Nas minhas deambulações pelas feiras de velharias encontrei
um pequeno livro de poesia que me suscitou interesse apenas pelo facto de apresentar
uma dedicatória do autor, sendo que esta é de 1972 e o livro é de 1957.
Não sabia o significado de caipira, para além do que se
podia intuir de uma canção que diz “Sou caipira pira pora…” Fui ver. Significa
então, segundo o dicionário da Porto Editora, “Que ou quem mora no campo, na
roça.”
Comecei a ler os poemas e fiquei deslumbrado com a beleza da
linguagem que, naturalmente, é a dos caipiras. Aparecem várias palavras que me lembra de ouvir aos meus avós e que hoje, aqui em Portugal, ninguém diz.
Os poemas são pequenas hostórias de uma vivência rural: uma
delícia. Para além de um lado jocoso, apresenta uma vertente crítica muito
marcada. Malícia, inveja, incompreensão, homens farristas e mulheres escravas…

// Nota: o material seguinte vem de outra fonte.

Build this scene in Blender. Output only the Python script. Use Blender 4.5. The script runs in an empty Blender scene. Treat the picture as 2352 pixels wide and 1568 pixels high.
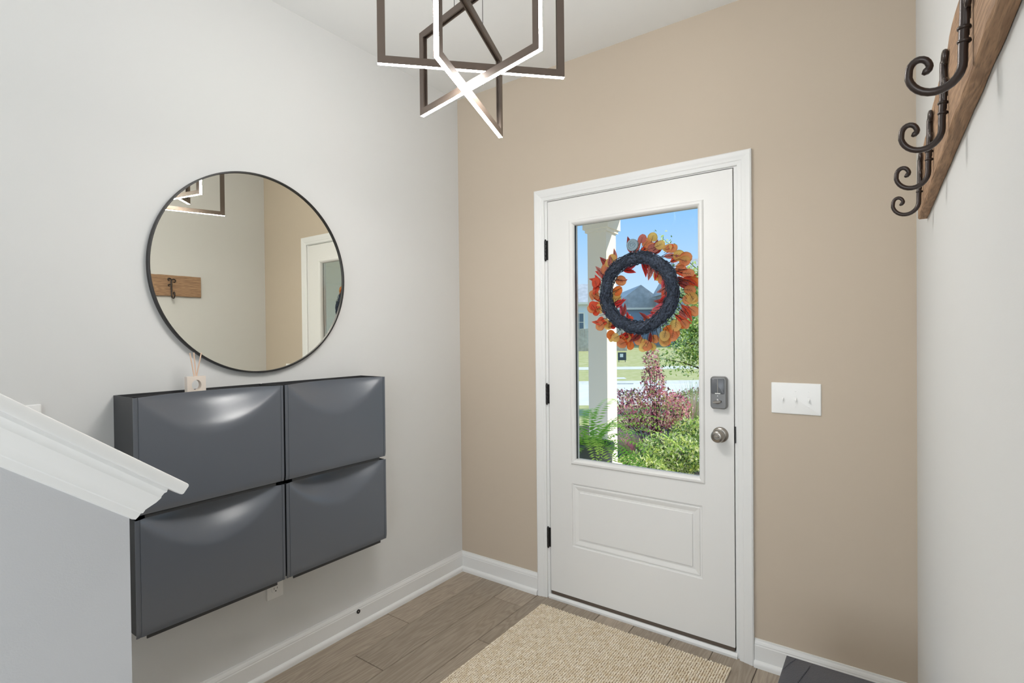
import bpy, math, random
import numpy as np
from mathutils import Vector, Matrix

random.seed(7)
RNG = np.random.default_rng(7)
scene = bpy.context.scene
COL = scene.collection
PI = math.pi

# ------------------------------------------------------------------ camera
CAM = Vector((2.0705, -2.3641, 1.3754))
YAW, PITCH, ROLL, FPX = -0.6212, -0.0094, -0.0102, 1214.15
fw = Vector((math.sin(YAW) * math.cos(PITCH), math.cos(YAW) * math.cos(PITCH), math.sin(PITCH)))
rt = Vector((math.cos(YAW), -math.sin(YAW), 0))
up = rt.cross(fw)
rt2 = math.cos(ROLL) * rt + math.sin(ROLL) * up
up2 = -math.sin(ROLL) * rt + math.cos(ROLL) * up
cd = bpy.data.cameras.new('camera')
cd.sensor_width = 36.0
cd.sensor_fit = 'HORIZONTAL'
cd.lens = 36.0 * FPX / 2352.0
cd.clip_start = 0.01
cd.clip_end = 500
cam = bpy.data.objects.new('camera', cd)
COL.objects.link(cam)
cam.matrix_world = Matrix(((rt2.x, up2.x, -fw.x, CAM.x), (rt2.y, up2.y, -fw.y, CAM.y), (rt2.z, up2.z, -fw.z, CAM.z), (0, 0, 0, 1)))
scene.camera = cam

# ------------------------------------------------------------------ exposure, sky, sun, fill lights
scene.view_settings.view_transform = 'Standard'
scene.view_settings.look = 'None'
scene.view_settings.gamma = 1.0
scene.view_settings.use_curve_mapping = False
scene.view_settings.exposure = 0.13

world = bpy.data.worlds.new('sky')
scene.world = world
world.use_nodes = True
wn, wl = world.node_tree.nodes, world.node_tree.links
wn.clear()
w_out = wn.new('ShaderNodeOutputWorld')
w_bg = wn.new('ShaderNodeBackground')
w_tc = wn.new('ShaderNodeTexCoord')
w_sep = wn.new('ShaderNodeSeparateXYZ')
w_ramp = wn.new('ShaderNodeValToRGB')
w_ramp.color_ramp.elements[0].position = 0.0
w_ramp.color_ramp.elements[0].color = (0.70, 0.87, 1.0, 1)
w_ramp.color_ramp.elements[1].position = 0.24
w_ramp.color_ramp.elements[1].color = (0.27, 0.57, 1.0, 1)
wl.new(w_tc.outputs['Generated'], w_sep.inputs[0])
wl.new(w_sep.outputs['Z'], w_ramp.inputs[0])
wl.new(w_ramp.outputs[0], w_bg.inputs['Color'])
w_bg.inputs['Strength'].default_value = 0.97
wl.new(w_bg.outputs[0], w_out.inputs[0])

def add_sun(name, to_sun, strength, color, angle):
    d = bpy.data.lights.new(name, 'SUN')
    d.energy, d.color, d.angle = strength, color, angle
    o = bpy.data.objects.new(name, d)
    o.rotation_euler = Vector(to_sun).to_track_quat('Z', 'Y').to_euler()
    COL.objects.link(o)
add_sun('sun', (0.62, 0.45, 0.62), 4.2, (1.0, 0.95, 0.86), math.radians(0.6))

def add_area(name, loc, target, sx, sy, power, color):
    d = bpy.data.lights.new(name, 'AREA')
    d.shape = 'RECTANGLE'
    d.size, d.size_y, d.energy, d.color = sx, sy, power, color
    o = bpy.data.objects.new(name, d)
    o.location = loc
    o.rotation_euler = (Vector(loc) - Vector(target)).to_track_quat('Z', 'Y').to_euler()
    COL.objects.link(o)
# added fill lights behind the camera, set in unseen window openings
add_area('rear_fill_light', (3.0, -5.96, 1.45), (3.0, 0, 1.45), 4.4, 1.9, 122, (0.93, 0.97, 1.0))
add_area('side_fill_light', (5.96, -4.4, 1.45), (0.0, -4.4, 1.45), 2.4, 1.9, 40, (0.93, 0.97, 1.0))

# ------------------------------------------------------------------ helpers
class MB:
    """collects vertices and faces for one mesh"""
    def __init__(self):
        self.v, self.f, self.m = [], [], []
    def add(self, vs, fs, mi=0):
        b = len(self.v)
        self.v += [tuple(p) for p in vs]
        self.f += [tuple(b + i for i in f) for f in fs]
        self.m += [mi] * len(fs)
        return self
    def box(self, x0, x1, y0, y1, z0, z1, mi=0):
        return self.add([(x0, y0, z0), (x1, y0, z0), (x1, y1, z0), (x0, y1, z0), (x0, y0, z1), (x1, y0, z1), (x1, y1, z1), (x0, y1, z1)],
                        [(0, 3, 2, 1), (4, 5, 6, 7), (0, 1, 5, 4), (1, 2, 6, 5), (2, 3, 7, 6), (3, 0, 4, 7)], mi)
    def cbox(self, x0, x1, y0, y1, z0, z1, c=0.001, mi=0):
        """box with chamfered top edges"""
        return self.add([(x0, y0, z0), (x1, y0, z0), (x1, y1, z0), (x0, y1, z0), (x0, y0, z1 - c), (x1, y0, z1 - c), (x1, y1, z1 - c), (x0, y1, z1 - c),
                         (x0 + c, y0 + c, z1), (x1 - c, y0 + c, z1), (x1 - c, y1 - c, z1), (x0 + c, y1 - c, z1)],
                        [(0, 3, 2, 1), (0, 1, 5, 4), (1, 2, 6, 5), (2, 3, 7, 6), (3, 0, 4, 7), (4, 5, 9, 8), (5, 6, 10, 9), (6, 7, 11, 10), (7, 4, 8, 11), (8, 9, 10, 11)], mi)
    def tube(self, pts, r, n=8, cap=True, mi=0, flat=1.0, up=None):
        pts = [Vector(p) for p in pts]
        rs = r if isinstance(r, (list, tuple)) else [r] * len(pts)
        rings, prev = [], None
        for i, p in enumerate(pts):
            t = (pts[min(i + 1, len(pts) - 1)] - pts[max(i - 1, 0)]).normalized()
            if prev is None:
                a = Vector(up) if up else (Vector((0, 0, 1)) if abs(t.z) < 0.9 else Vector((1, 0, 0)))
                u = (a - t * a.dot(t)).normalized()
            else:
                u = (prev - t * prev.dot(t)).normalized()
            prev = u
            w = t.cross(u)
            rings.append([p + (u * math.cos(2 * PI * k / n) + w * math.sin(2 * PI * k / n) * flat) * rs[i] for k in range(n)])
        vs = [q for rg in rings for q in rg]
        fs = []
        for i in range(len(pts) - 1):
            for k in range(n):
                fs.append((i * n + k, i * n + (k + 1) % n, (i + 1) * n + (k + 1) % n, (i + 1) * n + k))
        if cap:
            fs.append(tuple(reversed(range(n))))
            fs.append(tuple((len(pts) - 1) * n + k for k in range(n)))
        return self.add(vs, fs, mi)
    def lathe(self, o, axis, prof, n=32, mi=0):
        """prof: list of (radius, distance along axis)"""
        axis = Vector(axis).normalized()
        a = Vector((0, 0, 1)) if abs(axis.z) < 0.9 else Vector((1, 0, 0))
        u = (a - axis * a.dot(axis)).normalized()
        w = axis.cross(u)
        o = Vector(o)
        vs, fs = [], []
        for r, h in prof:
            for k in range(n):
                t = 2 * PI * k / n
                vs.append(o + axis * h + (u * math.cos(t) + w * math.sin(t)) * max(r, 1e-5))
        for i in range(len(prof) - 1):
            for k in range(n):
                fs.append((i * n + k, i * n + (k + 1) % n, (i + 1) * n + (k + 1) % n, (i + 1) * n + k))
        return self.add(vs, fs, mi)
    def loft(self, loops, closed=True, cap=False, mi=0):
        n = len(loops[0])
        vs = [p for l in loops for p in l]
        fs = []
        for i in range(len(loops) - 1):
            for k in range(n if closed else n - 1):
                fs.append((i * n + k, i * n + (k + 1) % n, (i + 1) * n + (k + 1) % n, (i + 1) * n + k))
        if cap:
            fs.append(tuple(reversed(range(n))))
            fs.append(tuple((len(loops) - 1) * n + k for k in range(n)))
        return self.add(vs, fs, mi)
    def build(self, name, mats, parent=None, smooth=False, angle=None):
        me = bpy.data.meshes.new(name)
        me.from_pydata(self.v, [], self.f)
        mats = mats if isinstance(mats, (list, tuple)) else [mats]
        for m in mats:
            me.materials.append(m)
        if len(mats) > 1:
            me.polygons.foreach_set('material_index', self.m)
        if smooth:
            me.polygons.foreach_set('use_smooth', [True] * len(me.polygons))
            if angle:
                me.update()
                try:
                    me.set_sharp_from_angle(angle=math.radians(angle))
                except Exception:
                    pass
        me.update()
        o = bpy.data.objects.new(name, me)
        COL.objects.link(o)
        if parent:
            o.parent = parent
            o.matrix_parent_inverse = parent.matrix_world.inverted() if parent.type != 'EMPTY' else Matrix.Identity(4)
        return o

def recalc(o):
    import bmesh
    bm = bmesh.new()
    bm.from_mesh(o.data)
    bmesh.ops.recalc_face_normals(bm, faces=bm.faces)
    bm.to_mesh(o.data)
    bm.free()
    return o

def thing(name, label, cat, group=None, loc=(0, 0, 0), rot=(0, 0, 0)):
    o = bpy.data.objects.new(name, None)
    o.empty_display_size = 0.05
    o.location = loc
    o.rotation_euler = rot
    COL.objects.link(o)
    return tag(o, label, cat, group)

def tag(o, label=None, cat=None, group=None, kind=None):
    if label: o['label'] = label
    if cat: o['category'] = cat
    if group: o['group'] = group
    if kind: o['kind'] = kind
    return o

def struct(o, label=None, cat=None):
    o['kind'] = 'structure'
    if label: o['label'] = label
    if cat: o['category'] = cat
    return o

def part(name, data, parent, loc=(0, 0, 0), rot=(0, 0, 0), scale=(1, 1, 1)):
    o = bpy.data.objects.new(name, data)
    o.location, o.rotation_euler, o.scale = loc, rot, scale
    o.parent = parent
    COL.objects.link(o)
    return o

def lin(r, g, b):
    f = lambda c: (c / 255 / 12.92) if c / 255 <= 0.04045 else ((c / 255 + 0.055) / 1.055) ** 2.4
    return (f(r), f(g), f(b), 1.0)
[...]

Aqui fica uma das composições que brinca com a consciência de que o caipira
sabe que fala um português arrevesado. (p. 88-90)
PRU MOR-DE A MANIA
"- Já oviu falá no cachorro
Do Nho Juca, não, Trindade,
Que sírre quano êle manda?
Pois ói, é a pura verdade.
É só Nho J uca mandá,
Sírre que dá gosto vê
Êle amostrá os dentinho!
Mai, otro dia, Don' Ana
(Que ocê sabe, é munto prosa,
Só pru que é porfessora)
Sôbe disso, e, de curiosa,
Mandô dizê pra Nho Juca
I na escola da fazenda,
Mai que levasse o cachorro:
Queria vê a "tar" prenda!
Nho Juca foi. E o cachorro
Feiz na escola um figurão!
Quem não gostô foi Don' Ana,
Pru que ficô cum carão…
Nho J uca falava: - Sirra,
E o cachorrinho sirria.
Don' Ana falava: "Ria"
E êle nem se mexia!…
A porfessora Don' Ana
Tem um modo de falá
Que a gente, ar-vêiz, num intende,
Quanto mai os alimá.
E é pru mor-de a mania
De istudá francêis, ingrêis,
Que essa gente da cidade
Fala má o portuguêis!"
AGUIAR, Jurandyr. CAIPIRAS DA MINHA TERRA. Edição de Autor.